Braid frontman Bob Nanna wouldn’t offend most emo haters. He’s neither too earnest nor too oblique. He might savor the generational obscurity of a title like “The New Nathan Detroits,” but he’s not trying to keep new fans out of the club, who can easily Google to reveal it’s a Guys and Dolls reference. Even though he pops off the occasional title like “I Keep a Diary” or a line like “You’re the only thing that’s beautiful that no one understands,” his heart is a safe distance from his sleeve. For a purported emo legend from Chicago, he’s a remarkably average guy, especially for someone who’s body of work is as revered as Braid’s is in certain circles. See, for example, current peers Into It. Over It., whose Twelve Towns (each title is a town) owes a conceptual debt to Frankie Welfare Boy Age 5, which features 26 titles that start with a different letter of the alphabet.

Rooted in knotty ’90s indie rather than ’00s pomp, Nanna’s music flirts with ramshackle tunelessness and ricocheting, off-target melodies; riffs happen but they don’t feel intentional. He doesn’t seem like he overthinks any of this. He’s got no consensus classic album like Sunny Day Real Estate’s Diary or Jimmy Eat World’s Clarity, but he’s got a good reputation likely heightened by turning off his main brand for 16 years while he hit-or-missed in Hey Mercedes. Foes of calculation love this stuff.

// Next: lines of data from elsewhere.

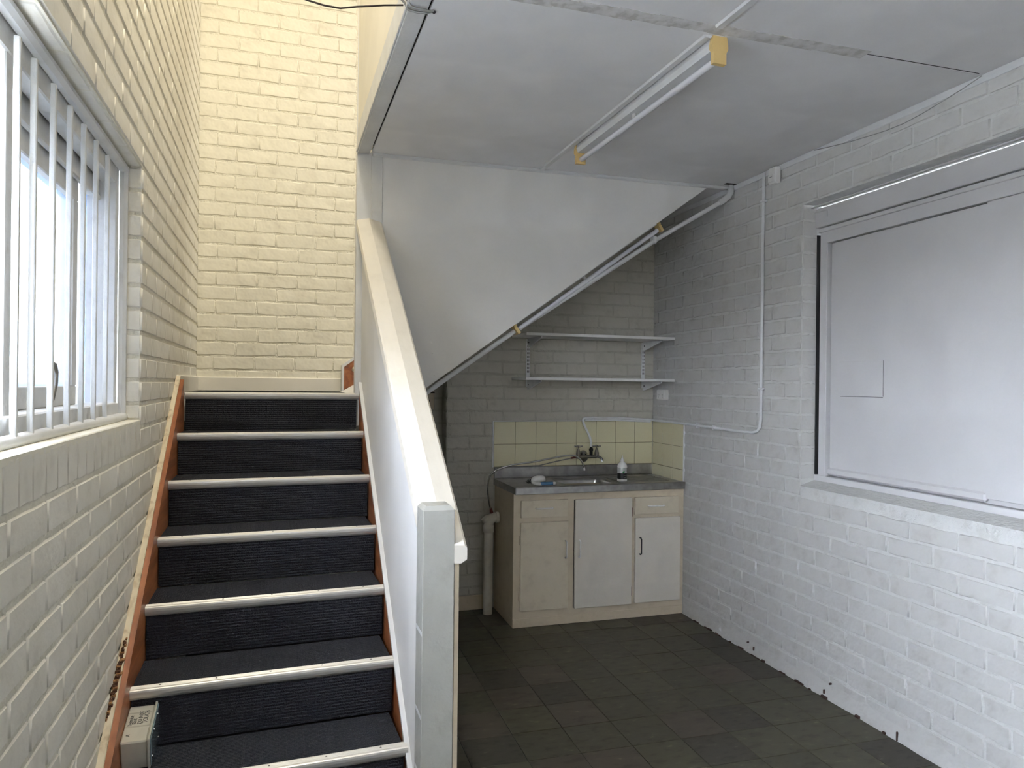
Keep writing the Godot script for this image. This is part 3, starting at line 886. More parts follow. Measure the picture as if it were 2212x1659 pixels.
func termite_station() -> void:
	var o := thing("termite_station", "grey plastic termite bait box with handwritten warning, fixed beside the rotten string", "bait station", Vector3(-3.1165, 0.512, 2.262))
	o.rotation = Vector3(deg_to_rad(15.0), 0, 0)
	# local: x out from the string, y up, z along; 166 long
	var m := MB.new()
	for s in [[0.0, 0.036], [0.0395, 0.099], [0.1025, 0.166]]:
		m.box(Vector3(0, -0.078, s[0]), Vector3(0.074, 0, s[1]), 0.004)
	m.box(Vector3(0.001, -0.076, 0.004), Vector3(0.073, -0.0025, 0.162), 0.002)
	m.box(Vector3(0.0, -0.1, 0.05), Vector3(0.074, -0.05, 0.164), 0.004)
	part("body", m.mesh(), M.stationbody, o)
	var l := MB.new()
	l.box(Vector3(0.074, -0.102, -0.006), Vector3(0.081, 0.008, 0.172), 0.003)
	part("flange", l.mesh(), M.stationbody, o)
	var lid := bx("lid", Vector3(0.081, -0.094, 0.002), Vector3(0.085, 0.002, 0.164), 0.0015, M.smoked, o)
	for p in [[-0.004, 0.04], [-0.004, 0.11], [-0.09, 0.04], [-0.06, 0.158]]:
		part("screw", MB.new().lathe([Vector2(0.004, 0), Vector2(0.004, 0.003), Vector2(0, 0.0035)], 8).mesh(), M.chrome, lid, Transform3D(Basis(Vector3.BACK, -PI / 2), Vector3(0.085, p[0] - 0.004, p[1])))
	var font := SystemFont.new()
	font.font_names = PackedStringArray(["Droid Sans"])
	font.font_italic = true
	for t in [["Termite", 0.015, 0.094, 0.014], ["Bait", 0.026, 0.087, 0.015], ["DO NOT", 0.041, 0.088, 0.016], ["TOUCH", 0.056, 0.086, 0.018], ["A", 0.017, 0.139, 0.014]]:
		var tm := TextMesh.new()
		tm.text = t[0]
		tm.font = font
		tm.font_size = 32
		tm.pixel_size = t[3] / 32.0
		tm.depth = 0.0006
		tm.horizontal_alignment = HORIZONTAL_ALIGNMENT_LEFT
		tm.vertical_alignment = VERTICAL_ALIGNMENT_CENTER
		# reads away from the viewer, its feet to the right
		part("lettering", tm, M.ink, o, Transform3D(Basis(Vector3(0, 0, -1), Vector3(-1, 0, 0), Vector3(0, 1, 0)), Vector3(t[1], 0.0003, t[2])))

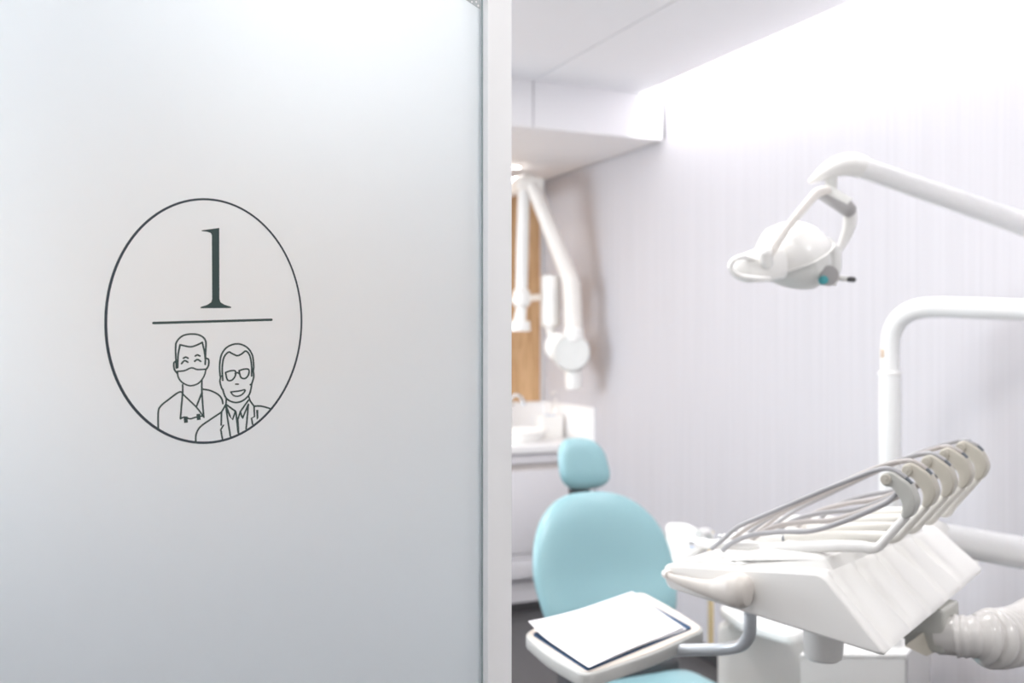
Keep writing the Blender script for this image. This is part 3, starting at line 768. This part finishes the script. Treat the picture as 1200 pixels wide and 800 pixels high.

If these qualities sound familiar, put it this way: He’s one gigantically influential record label short of being Mac MaCaughan. Braid’s reunion album helps this analogy: Like Superchunk’s excellent late-career releases Majesty Shredding and I Hate Music, No Coast is easily Nanna’s best, catchiest record. Maturity has sharpened his interest in melody, and his ear for it. He’s never indulged emo’s prog/drama-fueled penchant for dynamic shifts, tempo changes or screaming. He could’ve gone confessional acoustic, one of the few options afforded maturing scenesters from the Get Up Kids’ Matt Pryor to City and Colour’s Dallas Green. But instead he’s made the alternate universe follow-up to Death Cab for Cutie’s We Have the Facts and We’re Voting Yes, an indie-pop album with the kick of a summer shandy and no chance of getting famous. When I interviewed Into It. Over It.’s Evan Weiss earlier this year, he insisted that the biggest misconception about emo (or “good music” as he prefers to call it) is that it’s a boys club. Nanna’s evenhanded music supports this claim, as it finds the Emo Everyman bypassing gender warfare in favor of learning to accept pleasure without guilt. Driving the point home is that he’ll sound like the Foo Fighters now if he damn well pleases. “Run from the outcome/ Give me some outcome,” he sings on the opener, almost to illustrate the before and after in his search for concreteness. Self-consciousness about a bad reunion album tarnishing his legacy has driven him to make his best work.

Tunes like “East End Hollows,” “Put Some Wings on That Kid” and “Many Enemies” flirt with anthemic qualities like squeaky early Built to Spill meeting the grizzled drive of later Bob Mould. As punks, Braid don’t scan as anti-anything but they do know how to set up a good riff or charmingly pitchy chorus without realizing they should repeat it later. When’s the last time you heard an emo song that randomly dissolves into wiry Fugazi dissonance the way “Bang” does halfway through? As “Many Enemies” illustrates, Nanna’s sick of having friends he can’t call on (“What can you do? You can’t do nothing”) and, implicitly, choruses he can’t call hooks. He says this album’s called No Coast because he didn’t want it to coast on their reputation like other so-called reunion albums. It goes deeper than that: No Coast is the work of a proud scene divorcée declaring his allegiance to nothing but verse and chorus. And that’s a beautiful thing that too few punks understand.